17. The battery part of claim 10 wherein the bushing portion includes a first plurality of sealing rings, and wherein the connector portion further includes a second plurality of sealing rings.

18. The battery part of claim 10 wherein the means for providing an electrical connection includes a threaded bore for receiving a threaded fastener, and wherein the threaded bore extends generally perpendicular to the longitudinal axis of the through-hole.

19. A method for making a battery part, the method comprising:

forming a through-hole in a portion of lead;

forming a surface on the portion of lead that extends radially outward from a longitudinal axis of the through-hole;

forming a pair of opposing flanges on the surface that protrude outwardly from the surface;

forming a groove in the surface between the opposing flanges, the groove having a first width; and

pressing the opposing flanges toward the surface and toward each other to form an opening to the groove having a second width, less than the first width.

20. The method of claim 19 wherein forming a through-hole in a portion of lead includes forming a through-hole in a battery terminal, and wherein forming the pair of opposing flanges and forming the groove includes forming the pair of opposing flanges and forming the groove around the entire battery terminal.

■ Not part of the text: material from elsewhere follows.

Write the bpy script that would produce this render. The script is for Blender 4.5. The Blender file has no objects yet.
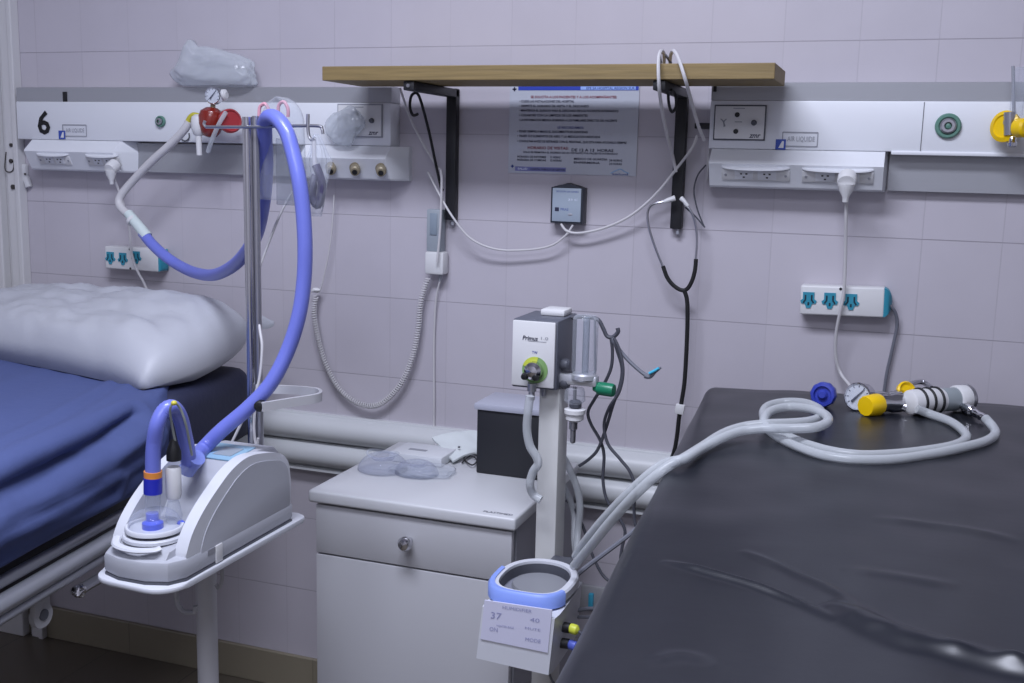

21. The method of claim 19, further comprising embedding the battery part in a battery container by flowing liquid container material over the groove.

22. The method of claim 19 wherein forming a pair of opposing flanges that protrude above the surface includes forming the pair of opposing flanges with beveled outer surfaces.

23. The method of claim 22 wherein pressing the flanges down and toward each other to form an opening to the groove includes pressing the flanges down until they are generally flat at a crimp level below the initial surface level.